I experienced one recently.

Coming home from work, I opened the front door, and stepped into the foyer.

And there on the floor beside the bureau was a baby carrier.

That made no sense. We haven’t had one of those around for many years, as our baby is now a teenager.

I looked in the baby carrier. And in it was a baby, all bundled up like babies usually are.

Whoa! Who-what-how?

Does not compute.

Mental equivalent of a hard-drive freeze.

It took a few seconds for my brain to reboot.

There was a reasonable explanation for this situation, of course. I just didn’t know what it was.

Before I trusted myself to move, it was time to establish some basic facts.

“Anna? Are you home?”

“Yes. In the kitchen, dad.”

“Did you know there is a baby, in a carrier, out here by the front entrance?”

“Yes.”

“Do we have a guest who brought along a baby?”

“Nope.”

“Do you know whose baby this is?”

“Yes.”

“Anna, whose baby is this?”

“Mine.”

A wave of severe dizziness swept over me.
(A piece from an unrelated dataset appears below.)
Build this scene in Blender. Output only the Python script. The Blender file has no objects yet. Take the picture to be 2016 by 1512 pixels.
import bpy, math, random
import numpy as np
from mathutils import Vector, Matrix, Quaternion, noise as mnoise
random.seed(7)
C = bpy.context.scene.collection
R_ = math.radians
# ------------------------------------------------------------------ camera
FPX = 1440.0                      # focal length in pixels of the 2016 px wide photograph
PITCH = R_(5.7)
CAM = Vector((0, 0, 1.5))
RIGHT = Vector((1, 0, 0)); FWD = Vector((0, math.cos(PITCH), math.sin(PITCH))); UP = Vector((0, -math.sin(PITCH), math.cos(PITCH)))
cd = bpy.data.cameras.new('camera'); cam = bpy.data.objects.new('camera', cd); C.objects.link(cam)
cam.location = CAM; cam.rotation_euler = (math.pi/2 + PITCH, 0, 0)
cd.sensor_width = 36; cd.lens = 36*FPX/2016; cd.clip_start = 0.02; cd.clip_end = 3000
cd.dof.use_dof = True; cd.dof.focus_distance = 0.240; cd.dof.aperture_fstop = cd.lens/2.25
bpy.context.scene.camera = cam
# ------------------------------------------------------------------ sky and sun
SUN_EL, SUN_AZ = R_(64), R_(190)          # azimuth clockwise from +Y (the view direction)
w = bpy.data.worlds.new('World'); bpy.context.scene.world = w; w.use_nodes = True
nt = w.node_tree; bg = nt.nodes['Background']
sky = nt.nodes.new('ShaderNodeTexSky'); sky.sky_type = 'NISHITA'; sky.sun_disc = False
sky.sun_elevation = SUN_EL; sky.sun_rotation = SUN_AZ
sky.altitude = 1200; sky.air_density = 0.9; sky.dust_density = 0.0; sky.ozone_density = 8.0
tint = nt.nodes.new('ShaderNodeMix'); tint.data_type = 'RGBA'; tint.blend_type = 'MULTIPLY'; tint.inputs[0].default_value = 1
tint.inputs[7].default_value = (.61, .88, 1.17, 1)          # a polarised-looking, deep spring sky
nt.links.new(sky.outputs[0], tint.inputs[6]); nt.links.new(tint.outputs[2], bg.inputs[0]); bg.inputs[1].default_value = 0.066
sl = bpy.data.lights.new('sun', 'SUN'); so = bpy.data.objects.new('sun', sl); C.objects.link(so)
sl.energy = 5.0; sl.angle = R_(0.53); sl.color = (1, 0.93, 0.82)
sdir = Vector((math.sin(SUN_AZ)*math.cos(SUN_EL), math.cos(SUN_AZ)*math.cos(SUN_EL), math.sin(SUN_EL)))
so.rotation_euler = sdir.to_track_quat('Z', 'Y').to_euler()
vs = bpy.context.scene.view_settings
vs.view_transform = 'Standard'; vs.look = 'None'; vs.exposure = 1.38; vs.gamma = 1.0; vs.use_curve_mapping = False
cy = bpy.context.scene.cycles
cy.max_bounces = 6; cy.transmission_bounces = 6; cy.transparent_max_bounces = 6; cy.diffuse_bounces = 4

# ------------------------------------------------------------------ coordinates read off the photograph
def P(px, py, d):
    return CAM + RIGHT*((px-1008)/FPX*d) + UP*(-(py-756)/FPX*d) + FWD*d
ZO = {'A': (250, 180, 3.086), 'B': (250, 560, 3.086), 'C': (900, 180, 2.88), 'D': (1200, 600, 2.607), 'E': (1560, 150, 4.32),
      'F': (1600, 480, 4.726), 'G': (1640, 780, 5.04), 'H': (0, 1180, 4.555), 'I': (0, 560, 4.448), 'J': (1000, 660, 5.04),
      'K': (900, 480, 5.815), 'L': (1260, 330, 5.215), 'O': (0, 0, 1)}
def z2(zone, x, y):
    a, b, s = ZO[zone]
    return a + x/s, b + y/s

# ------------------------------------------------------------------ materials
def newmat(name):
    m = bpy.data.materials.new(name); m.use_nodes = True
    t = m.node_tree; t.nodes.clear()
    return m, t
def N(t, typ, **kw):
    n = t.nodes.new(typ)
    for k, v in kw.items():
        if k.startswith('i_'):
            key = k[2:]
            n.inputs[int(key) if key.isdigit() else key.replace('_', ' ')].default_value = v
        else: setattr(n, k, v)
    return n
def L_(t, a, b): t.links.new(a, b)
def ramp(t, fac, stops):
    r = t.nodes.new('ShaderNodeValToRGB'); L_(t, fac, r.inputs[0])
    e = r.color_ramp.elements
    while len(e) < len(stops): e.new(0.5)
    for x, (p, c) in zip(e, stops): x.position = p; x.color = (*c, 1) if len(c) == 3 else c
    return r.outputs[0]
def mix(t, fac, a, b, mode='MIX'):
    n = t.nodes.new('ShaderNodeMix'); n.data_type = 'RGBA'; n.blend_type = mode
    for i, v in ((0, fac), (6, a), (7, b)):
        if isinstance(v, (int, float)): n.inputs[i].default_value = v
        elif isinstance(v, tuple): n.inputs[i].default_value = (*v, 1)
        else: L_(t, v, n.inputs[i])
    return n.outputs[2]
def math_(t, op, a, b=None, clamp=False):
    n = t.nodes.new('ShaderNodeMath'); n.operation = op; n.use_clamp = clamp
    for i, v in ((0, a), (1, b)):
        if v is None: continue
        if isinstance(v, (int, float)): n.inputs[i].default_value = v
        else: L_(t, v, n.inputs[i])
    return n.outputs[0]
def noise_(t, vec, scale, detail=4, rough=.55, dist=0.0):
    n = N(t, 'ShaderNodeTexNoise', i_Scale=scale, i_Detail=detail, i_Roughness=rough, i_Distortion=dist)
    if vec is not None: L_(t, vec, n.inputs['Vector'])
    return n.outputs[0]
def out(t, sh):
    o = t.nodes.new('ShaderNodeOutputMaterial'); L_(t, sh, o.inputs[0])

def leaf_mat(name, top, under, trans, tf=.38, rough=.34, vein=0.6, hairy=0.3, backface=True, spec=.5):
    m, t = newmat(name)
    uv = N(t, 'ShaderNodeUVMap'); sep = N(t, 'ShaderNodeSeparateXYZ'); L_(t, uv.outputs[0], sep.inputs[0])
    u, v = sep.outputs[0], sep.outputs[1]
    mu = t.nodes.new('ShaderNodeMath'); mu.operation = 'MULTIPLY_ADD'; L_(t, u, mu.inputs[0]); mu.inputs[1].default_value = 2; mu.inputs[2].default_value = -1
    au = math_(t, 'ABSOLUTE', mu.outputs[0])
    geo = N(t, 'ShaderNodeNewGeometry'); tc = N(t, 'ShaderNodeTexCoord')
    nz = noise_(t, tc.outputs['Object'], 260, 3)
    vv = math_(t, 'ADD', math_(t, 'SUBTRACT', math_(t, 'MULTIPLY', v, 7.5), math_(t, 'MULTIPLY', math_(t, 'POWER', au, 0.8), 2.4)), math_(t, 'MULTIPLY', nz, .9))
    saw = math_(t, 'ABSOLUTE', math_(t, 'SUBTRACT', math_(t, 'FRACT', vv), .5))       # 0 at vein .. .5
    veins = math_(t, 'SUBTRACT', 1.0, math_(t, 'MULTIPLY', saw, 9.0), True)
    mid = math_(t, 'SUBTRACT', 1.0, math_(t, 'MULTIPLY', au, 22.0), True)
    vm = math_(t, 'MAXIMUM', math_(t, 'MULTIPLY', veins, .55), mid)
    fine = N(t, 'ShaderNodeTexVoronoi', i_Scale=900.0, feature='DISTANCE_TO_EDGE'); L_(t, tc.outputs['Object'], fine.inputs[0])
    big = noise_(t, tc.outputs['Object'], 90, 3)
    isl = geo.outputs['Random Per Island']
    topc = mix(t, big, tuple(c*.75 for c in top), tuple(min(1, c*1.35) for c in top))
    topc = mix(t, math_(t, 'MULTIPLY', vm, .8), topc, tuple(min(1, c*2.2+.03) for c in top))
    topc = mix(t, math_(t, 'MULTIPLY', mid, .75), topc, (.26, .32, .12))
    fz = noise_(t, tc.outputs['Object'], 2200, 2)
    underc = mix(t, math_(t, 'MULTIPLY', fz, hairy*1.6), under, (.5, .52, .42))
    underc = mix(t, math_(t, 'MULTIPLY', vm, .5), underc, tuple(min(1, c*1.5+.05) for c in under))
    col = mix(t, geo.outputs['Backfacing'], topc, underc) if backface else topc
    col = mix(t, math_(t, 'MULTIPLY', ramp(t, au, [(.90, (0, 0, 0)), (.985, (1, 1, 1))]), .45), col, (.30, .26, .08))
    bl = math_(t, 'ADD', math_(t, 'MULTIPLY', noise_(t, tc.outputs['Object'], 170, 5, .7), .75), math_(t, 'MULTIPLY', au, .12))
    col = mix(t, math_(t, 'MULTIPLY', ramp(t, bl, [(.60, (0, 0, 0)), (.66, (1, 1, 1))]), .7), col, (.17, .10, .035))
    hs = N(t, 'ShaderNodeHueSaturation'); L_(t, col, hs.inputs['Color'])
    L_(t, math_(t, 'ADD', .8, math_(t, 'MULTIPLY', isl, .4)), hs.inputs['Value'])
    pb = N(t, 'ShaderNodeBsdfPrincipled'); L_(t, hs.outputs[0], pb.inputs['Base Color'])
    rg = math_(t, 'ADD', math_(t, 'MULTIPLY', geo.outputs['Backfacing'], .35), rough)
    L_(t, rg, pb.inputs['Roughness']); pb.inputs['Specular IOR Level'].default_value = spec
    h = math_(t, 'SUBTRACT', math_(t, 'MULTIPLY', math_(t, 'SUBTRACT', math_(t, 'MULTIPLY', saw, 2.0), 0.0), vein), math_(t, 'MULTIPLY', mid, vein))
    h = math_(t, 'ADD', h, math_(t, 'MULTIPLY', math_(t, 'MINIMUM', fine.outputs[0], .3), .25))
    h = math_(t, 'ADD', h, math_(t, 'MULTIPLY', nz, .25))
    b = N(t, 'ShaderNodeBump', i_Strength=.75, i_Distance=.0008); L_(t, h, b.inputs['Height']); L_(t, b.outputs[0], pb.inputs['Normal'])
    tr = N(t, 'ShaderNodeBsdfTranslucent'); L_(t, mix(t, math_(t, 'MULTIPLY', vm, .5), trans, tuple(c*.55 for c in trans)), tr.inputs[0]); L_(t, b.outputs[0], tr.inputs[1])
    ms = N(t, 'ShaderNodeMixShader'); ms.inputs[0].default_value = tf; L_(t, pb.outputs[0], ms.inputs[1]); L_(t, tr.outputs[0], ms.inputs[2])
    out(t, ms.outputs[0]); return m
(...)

Obviously, it was the effect of walking through a door, and abruptly transitioning from my real world, to a surreal parallel existence, in which I was having an absurd and utterly alarming conversation with my 15-year-old daughter.
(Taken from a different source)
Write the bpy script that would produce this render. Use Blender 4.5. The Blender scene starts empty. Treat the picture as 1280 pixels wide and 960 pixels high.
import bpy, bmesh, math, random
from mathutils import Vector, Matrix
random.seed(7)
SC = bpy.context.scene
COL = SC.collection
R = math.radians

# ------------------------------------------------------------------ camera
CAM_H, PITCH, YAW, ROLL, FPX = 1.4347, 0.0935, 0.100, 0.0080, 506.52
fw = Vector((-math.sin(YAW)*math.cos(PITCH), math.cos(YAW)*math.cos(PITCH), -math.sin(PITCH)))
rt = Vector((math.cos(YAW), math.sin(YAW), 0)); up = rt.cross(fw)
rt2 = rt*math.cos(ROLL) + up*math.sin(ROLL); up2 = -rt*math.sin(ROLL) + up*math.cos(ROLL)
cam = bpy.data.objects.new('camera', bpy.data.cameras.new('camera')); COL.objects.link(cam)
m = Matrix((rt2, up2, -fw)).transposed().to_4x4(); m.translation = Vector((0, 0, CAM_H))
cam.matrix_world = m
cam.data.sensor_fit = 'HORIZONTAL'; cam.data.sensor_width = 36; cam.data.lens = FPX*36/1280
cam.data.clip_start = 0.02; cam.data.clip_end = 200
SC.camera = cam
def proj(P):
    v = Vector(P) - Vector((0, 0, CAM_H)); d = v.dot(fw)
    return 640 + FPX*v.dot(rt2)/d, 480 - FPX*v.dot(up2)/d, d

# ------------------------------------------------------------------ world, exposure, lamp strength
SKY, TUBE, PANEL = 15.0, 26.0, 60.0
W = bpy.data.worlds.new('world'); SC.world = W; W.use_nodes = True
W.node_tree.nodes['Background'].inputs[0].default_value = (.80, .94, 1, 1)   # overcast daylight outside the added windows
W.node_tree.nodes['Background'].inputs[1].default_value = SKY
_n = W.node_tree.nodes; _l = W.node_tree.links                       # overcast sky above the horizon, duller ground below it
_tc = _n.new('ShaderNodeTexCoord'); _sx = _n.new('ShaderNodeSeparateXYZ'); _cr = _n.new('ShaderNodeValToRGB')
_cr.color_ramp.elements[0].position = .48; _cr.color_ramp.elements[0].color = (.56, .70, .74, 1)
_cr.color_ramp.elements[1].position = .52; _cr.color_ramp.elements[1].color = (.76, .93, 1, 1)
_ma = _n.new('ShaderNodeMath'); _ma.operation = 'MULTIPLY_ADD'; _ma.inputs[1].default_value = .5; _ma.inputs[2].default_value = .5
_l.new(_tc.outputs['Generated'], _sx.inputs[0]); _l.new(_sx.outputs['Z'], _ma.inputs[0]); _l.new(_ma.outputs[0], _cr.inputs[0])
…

I wondered if one could have a heart attack while trapped in a parallel dimension.

“Say what...?” I weakly queried.

“That’s my practice baby for my

family studies class. Remember? I told you a couple of weeks ago.”

I took a closer look. Sure enough, the infant wasn’t real.

A moment or two passed while I transferred back into my ‘normal’ world, and tried to coax my heart to stop imitating a panicking hamster.

The first order of business was to admonish the teen for leaving a lifelike baby out on the floor where it would be seen by a forgetful father.

“What’s it doing out in the hallway?”

“Why, where else would it be?”

Clearly, this is why this course is a good thing.

“So, how long is it with you?”

“Twenty-four hours. All night.”

Now this is getting interesting.

“What does it do?”

“Cry every few hours, and then you have to hold him, and turn this key until he coos.”

Well, they’ve got the right concept, but oh, were it really so easy, my dear girl.

“I’m not going to get a whole lot of sleep tonight.”

Yes, I think that’s the point of the exercise.

Just in case anyone has a cavalier attitude about parenthood, and how one gets in that condition, this may be helpful in setting them on a path of enlightenment. (I’m proud to say my teen is highly enlightened, but reinforcement never hurts.)

And if that means she has to get up every couple of hours, and tote around

a crying plastic baby, well, good.

It was actually a well-behaved little thing for most of the evening. So much so, I had forgotten about it, and was sleepily watching something on TV, when I was startled to hear the sound of a baby crying.

My teen was standing beside the couch, holding something out to me.

“Dad, do you mind taking the baby?”

Good thing I was lying down, because I think I passed out.